Wednesday, March 22, 2006

Writing the outline

The story is hatched. The staff has written the beats on the board. Now the writer writes the outline. How long should it be? How detailed?

Each show has its own format and requirements but at CHEERS outlines tended to be about ten or twelve pages, single spaced on one half of the page leaving the other half blank for notes.

Make the outline as detailed as you can. In sitcoms that means suggested dialogue, and some of the jokes. This is always a little tricky because you don’t want to write too many jokes – the outline becomes too dense and you want a few new jokes to surprise and totally delight the staff when you turn in the script – but do provide a fair amount. Especially in the big comedy scenes.

Here’s what not to do: “Carla enters, says something hilarious to Cliff, he comes right back at her with a killer topper, they argue about Florida or the Red Sox or something, everyone else chimes in zingers until finally she konks him on the head with something funny.” Believe it or not, I’ve actually been handed outlines where the writers did this – writers who I suspect are painting houses today.

Usually you will turn your outline into the producer and staff who will then give you notes. Soooo many script problems can be solved at this point in the process. If your outline is detailed enough the story problems will become evident. If new scenes or different turns are required it’s much easier to flag them at this stage than later when you’ve written an entire draft.

Once the outline is approved don’t use every joke you’ve submitted. Use most, certainly the ones the staff specifically pointed out that they liked, but always be looking to beat your jokes. Trickier is when there’s a joke that someone on staffed pitched. It’s a judgment call but still, if you think you can do better as a rule I say go for it. When David and I started out we brought a cassette recorder to all our note sessions. We then went home and felt compelled to jam in every joke the producers pitched. Most of them were later taken out…by the producers who pitched them in the first place. And here’s a secret: most of the time the person who pitched the joke doesn’t even remember it.

One thing I always tell writers – don’t be afraid to question something in the story you don’t like or get. Don’t kill yourself forcing something to work you feel doesn’t. Just because the staff pitched it out to you doesn’t mean it’s right. Feel free to speak up in the notes session. Also feel free to point out your concerns in the outline.

At the end of the day, before you can go off and write the script you need to know that (a) everyone is on the same page, and (b) you know what the hell you’re writing.
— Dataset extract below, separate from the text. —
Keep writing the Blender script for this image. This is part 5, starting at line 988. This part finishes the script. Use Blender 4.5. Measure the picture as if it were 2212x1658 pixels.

Questioning also applies once you’ve begun your draft. If you get stuck at some point, realize once you’re into it that something doesn’t work don’t try to force a square peg into a round hole Pick up the phone. Even if you have the solution but it veers from the outline, check in and let someone know your plans. Producers rarely love surprises.

A good outline is a writer’s GPS system. Don’t leave home without it.

Tomorrow: Where have all the CHEERS scribes gone, long time passing?


doggans said...

//“Carla enters, says something hilarious to Cliff, he comes right back at her with a killer topper, they argue about Florida or the Red Sox or something, everyone else chimes in zingers until finally she konks him on the head with something funny.”//

Hey, I think I saw that episode! It was the one that had a scene where Sam and Diane were arguing about some problem that came up in their relationship!

Anonymous said...

Ken, I was told once by someone close to FRASIER (hope I'm not stepping on your turf by saying this -- if I am, I apologize) that when the Charles brothers and JB were developing CHEERS, they drew up probably the most extensive character bios in the history of sitcoms for each of the main characters. I've talked with writers who had worked on shows where there were virtually no character bios to reference and draw upon, who ultimately, and inevitably saw their shows get canceled in 13 weeks or less -- not for lack of talent, but like you said, lack of vision on the part of the producers and writing staff. One of the things that I would imagine helped keep the writing on CHEERS at such a high calibre (besides the talent of the writing staff itself) is that you guys must have found it an enormous help in plotting out your stories based on the ideas you came up with, when you could draw on the character bios and and pretty much know how they would be expected to behave or react in a given situation.

By Ken Levine said...

If there were character bios on CHEERS I never saw them. I'm not sure they ever existed. Remember the characters of Sam and Coach changed when Ted Danson was hired. As originally conceived, Sam was a former football player but Teddy seemed more a baseball player.

Character bios are good to have however. The more you know about your characters the better.

MaryAn Batchellor said...

GPS system -- more visual than the road map analogy.

Anonymous said...

Hey Ken
Would you be able to post an actual outline that turned into a Cheers script? Or link to a pdf we can all download (if you don't want to print the whole thing on your blog).

Love all the stories and thanks for the details, it's like a masters class class around here.